Here Joyce Murdoch, a former Washington Post editor, and her partner, celebrated lesbian columnist Deb Price, look at the forces that shaped how the nation’s highest court has rejected to gay pleas for equal rights — from the surprising 1958 victory of a tiny homosexual magazine [ONE] to the 2000 defeat of a gay Eagle Scout.
A triumph of investigative reporting, Courting Justice draws on interviews with justices’ friends, relatives, and more than one hundred former Supreme Court law clerks, as well as on the justices’ private papers and tens of thousands of pages of official Supreme Court documents, to explain the attitudes of a court that once described gay Americans as “afflicted with homosexuality.”

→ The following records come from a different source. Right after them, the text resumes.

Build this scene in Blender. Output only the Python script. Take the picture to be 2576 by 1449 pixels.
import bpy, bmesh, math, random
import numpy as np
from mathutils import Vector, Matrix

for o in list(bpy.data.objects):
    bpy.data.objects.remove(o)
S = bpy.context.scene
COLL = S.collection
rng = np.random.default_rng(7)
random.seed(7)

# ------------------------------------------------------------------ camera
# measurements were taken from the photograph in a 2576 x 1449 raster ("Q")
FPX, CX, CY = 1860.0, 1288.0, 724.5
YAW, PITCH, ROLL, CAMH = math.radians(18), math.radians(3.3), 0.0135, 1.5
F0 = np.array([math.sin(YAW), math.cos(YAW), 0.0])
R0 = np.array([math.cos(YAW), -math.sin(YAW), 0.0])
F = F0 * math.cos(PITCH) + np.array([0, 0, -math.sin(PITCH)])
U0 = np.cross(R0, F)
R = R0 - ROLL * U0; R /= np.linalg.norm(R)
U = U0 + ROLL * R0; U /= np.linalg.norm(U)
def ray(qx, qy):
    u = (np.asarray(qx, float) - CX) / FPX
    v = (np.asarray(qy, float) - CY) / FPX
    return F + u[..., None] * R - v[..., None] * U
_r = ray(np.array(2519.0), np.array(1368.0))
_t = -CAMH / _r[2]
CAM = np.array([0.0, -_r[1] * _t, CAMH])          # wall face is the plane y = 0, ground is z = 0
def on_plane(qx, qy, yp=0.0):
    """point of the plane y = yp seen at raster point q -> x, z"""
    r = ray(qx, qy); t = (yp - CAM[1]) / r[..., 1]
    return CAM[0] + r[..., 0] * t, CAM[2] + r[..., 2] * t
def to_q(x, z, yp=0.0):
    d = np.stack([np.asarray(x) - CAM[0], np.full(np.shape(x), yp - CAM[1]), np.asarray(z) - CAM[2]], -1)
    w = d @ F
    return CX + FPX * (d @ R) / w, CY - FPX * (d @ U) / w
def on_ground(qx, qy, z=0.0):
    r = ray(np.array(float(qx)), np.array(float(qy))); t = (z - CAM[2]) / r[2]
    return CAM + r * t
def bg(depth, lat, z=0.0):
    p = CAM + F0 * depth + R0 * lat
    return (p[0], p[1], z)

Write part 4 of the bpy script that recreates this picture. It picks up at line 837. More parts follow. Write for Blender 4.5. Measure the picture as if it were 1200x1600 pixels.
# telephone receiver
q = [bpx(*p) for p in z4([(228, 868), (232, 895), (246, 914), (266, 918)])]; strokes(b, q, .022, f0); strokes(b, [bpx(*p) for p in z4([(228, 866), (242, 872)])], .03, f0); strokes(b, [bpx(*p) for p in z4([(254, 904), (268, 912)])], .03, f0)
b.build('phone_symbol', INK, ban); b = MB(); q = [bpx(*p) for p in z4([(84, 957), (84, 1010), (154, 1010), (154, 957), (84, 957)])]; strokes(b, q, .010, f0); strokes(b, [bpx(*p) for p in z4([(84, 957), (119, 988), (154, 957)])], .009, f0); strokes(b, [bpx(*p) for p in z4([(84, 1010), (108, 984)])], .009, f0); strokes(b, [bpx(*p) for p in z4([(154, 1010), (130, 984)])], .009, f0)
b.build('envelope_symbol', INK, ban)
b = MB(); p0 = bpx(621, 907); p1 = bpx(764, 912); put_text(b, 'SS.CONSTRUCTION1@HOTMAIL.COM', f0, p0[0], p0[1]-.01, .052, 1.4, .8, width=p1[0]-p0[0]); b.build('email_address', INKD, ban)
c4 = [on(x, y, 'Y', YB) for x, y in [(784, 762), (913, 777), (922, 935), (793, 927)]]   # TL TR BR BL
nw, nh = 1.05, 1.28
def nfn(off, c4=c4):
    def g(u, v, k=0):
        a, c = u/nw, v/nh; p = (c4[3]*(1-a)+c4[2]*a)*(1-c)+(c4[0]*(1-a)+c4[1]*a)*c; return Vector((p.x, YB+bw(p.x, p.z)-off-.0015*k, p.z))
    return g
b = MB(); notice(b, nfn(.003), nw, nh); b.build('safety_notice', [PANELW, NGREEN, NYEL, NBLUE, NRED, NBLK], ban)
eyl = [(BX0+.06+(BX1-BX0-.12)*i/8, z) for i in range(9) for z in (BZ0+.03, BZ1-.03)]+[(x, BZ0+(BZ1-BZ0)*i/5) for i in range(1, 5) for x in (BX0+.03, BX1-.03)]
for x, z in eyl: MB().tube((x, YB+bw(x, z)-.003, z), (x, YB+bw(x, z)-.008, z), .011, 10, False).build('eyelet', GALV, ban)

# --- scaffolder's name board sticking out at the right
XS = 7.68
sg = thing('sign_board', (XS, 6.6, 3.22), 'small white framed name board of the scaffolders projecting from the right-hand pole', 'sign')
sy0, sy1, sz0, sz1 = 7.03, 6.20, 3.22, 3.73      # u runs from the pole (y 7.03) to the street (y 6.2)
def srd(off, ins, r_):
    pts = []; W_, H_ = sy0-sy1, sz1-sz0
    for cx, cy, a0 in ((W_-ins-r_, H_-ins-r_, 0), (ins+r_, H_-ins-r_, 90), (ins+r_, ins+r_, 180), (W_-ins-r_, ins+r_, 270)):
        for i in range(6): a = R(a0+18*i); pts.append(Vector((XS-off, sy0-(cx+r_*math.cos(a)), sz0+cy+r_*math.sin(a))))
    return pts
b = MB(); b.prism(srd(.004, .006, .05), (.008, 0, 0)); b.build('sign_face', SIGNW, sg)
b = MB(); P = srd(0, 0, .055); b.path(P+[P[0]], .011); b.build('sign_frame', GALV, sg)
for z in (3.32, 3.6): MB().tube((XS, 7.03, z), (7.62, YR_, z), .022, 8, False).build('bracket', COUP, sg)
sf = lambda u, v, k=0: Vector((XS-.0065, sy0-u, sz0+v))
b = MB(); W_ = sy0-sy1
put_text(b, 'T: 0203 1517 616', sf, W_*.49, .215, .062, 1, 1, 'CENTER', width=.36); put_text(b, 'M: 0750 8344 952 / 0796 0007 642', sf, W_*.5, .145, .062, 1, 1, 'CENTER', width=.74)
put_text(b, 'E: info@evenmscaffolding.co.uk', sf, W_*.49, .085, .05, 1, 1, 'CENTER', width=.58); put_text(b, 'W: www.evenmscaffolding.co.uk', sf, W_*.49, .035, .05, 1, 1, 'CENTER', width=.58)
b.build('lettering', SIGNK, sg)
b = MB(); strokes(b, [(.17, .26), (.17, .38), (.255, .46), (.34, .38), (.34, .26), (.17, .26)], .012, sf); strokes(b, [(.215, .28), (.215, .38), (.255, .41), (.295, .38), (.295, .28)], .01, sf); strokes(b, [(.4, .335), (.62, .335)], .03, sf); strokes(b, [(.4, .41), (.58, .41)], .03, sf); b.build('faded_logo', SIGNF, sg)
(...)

Murdoch and Price take us inside the justices’ private conference rooms to reveal — often for the first time — how the court weighed gay cases. The authors examine not only the decisions the court handed down—some of them devastating blows to the struggle for gay equality — but also in offering intriguing insights into the context of those decisions, the ways the lives of many justices have been touched through their acquaintances with gay and lesbian people: the justice who was close friends with the lesbian dude ranchers next door, how one justice sent a gift to a lesbian couple to celebrate their union and how another justice was a father figure to his troubled gay nephew.
Here, too, are the dramatic stories of the heroes of the gay rights movement — Karen Thompson, who sought custody of her disabled partner, Sharon Kowalski, whose parents refused to recognize their union, and Michael Hardwick, who was arrested for having oral sex in his own bedroom.
We also hear deeply moving stories of gay people who lost promising careers, the love of family members, homes and relationships while the Supreme Court looked away.
Murdoch and Price’s careful research and passionate advocacy provide a riveting and inspiring new perspective on the unfolding of the gay rights movement in America.